Standout songs from that album include “Eat Up Ya Beans,” a diatribe against the daily humiliations of work and authority; “Trackside Daze,” which could be a Frankie Valli song about passing time during those long hot summers by the train tracks, and “G.P.B.N.O.,” which sounds like a punk-rock version of the Metallica song “Ride the Lightning” but with a Gooch Palms twist on seizing the night before youth fades away. 

The band is now based in Melbourne, Australia, but they said they do have fond memories of their hometown of Newcastle. 

MacQueen met Friend at a local music venue, The Cambridge Hotel, before starting the band.

“Every Wednesday night it was $2.50 drinks, and you could just get plastered,” MacQueen said. “We didn’t close ‘til like the sun came up, and then even then there was a place called The Duck’s Nuts that you could go to after.

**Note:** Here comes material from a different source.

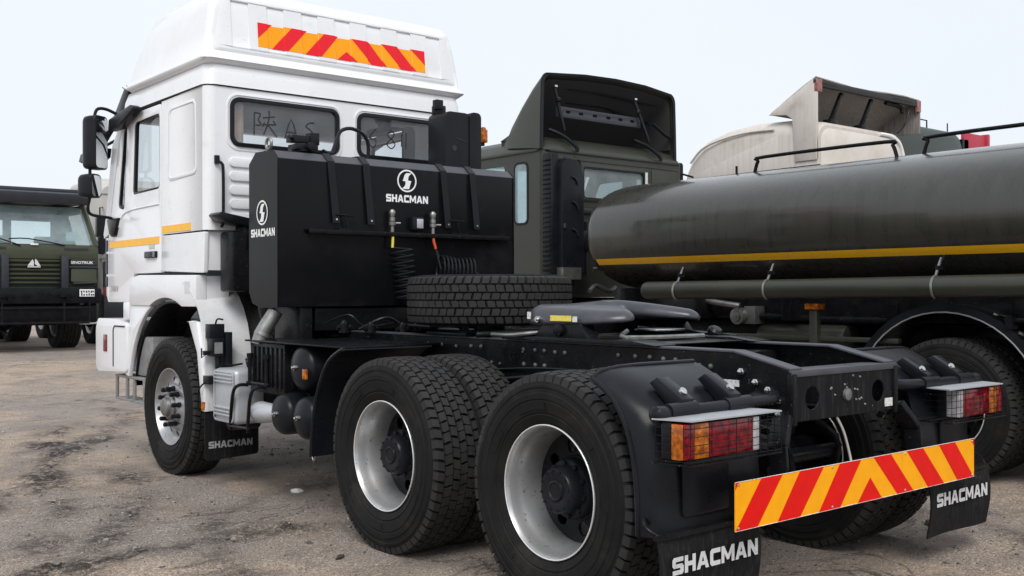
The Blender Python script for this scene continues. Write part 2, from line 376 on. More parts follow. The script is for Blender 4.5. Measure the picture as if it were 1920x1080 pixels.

It was pretty, pretty seedy.”

Their current “Slay the USA” tour is a warm up to their new album, “III,” being released by Rat Bag Records on May 10. Rat Bag Records releases other Australian acts like Skegss, Dune Rats and Totty.

In a Web 2.0 world where musicians are vying for attention and are posting millions of songs, MacQueen admits to being talentless. Why do they make music?

“Me and Kat ask ourselves that question everyday while we’re in a van,” MacQueen said. “We can’t really do much else. We can’t really hold down a couple of jobs.”

With those type of options, what would one do? Accrue student loan debt and work for a job that may not be secure in the long run? Or with a tiny chance of financial independence, make music and tour the world in a van? 

Gooch Palms may prove to others that life could be lived on one’s own terms. That could be a life well spent. 

Gooch Palms will play Wooden Tooth Records on Thursday, April 18, at 8 p.m. Cover is $5.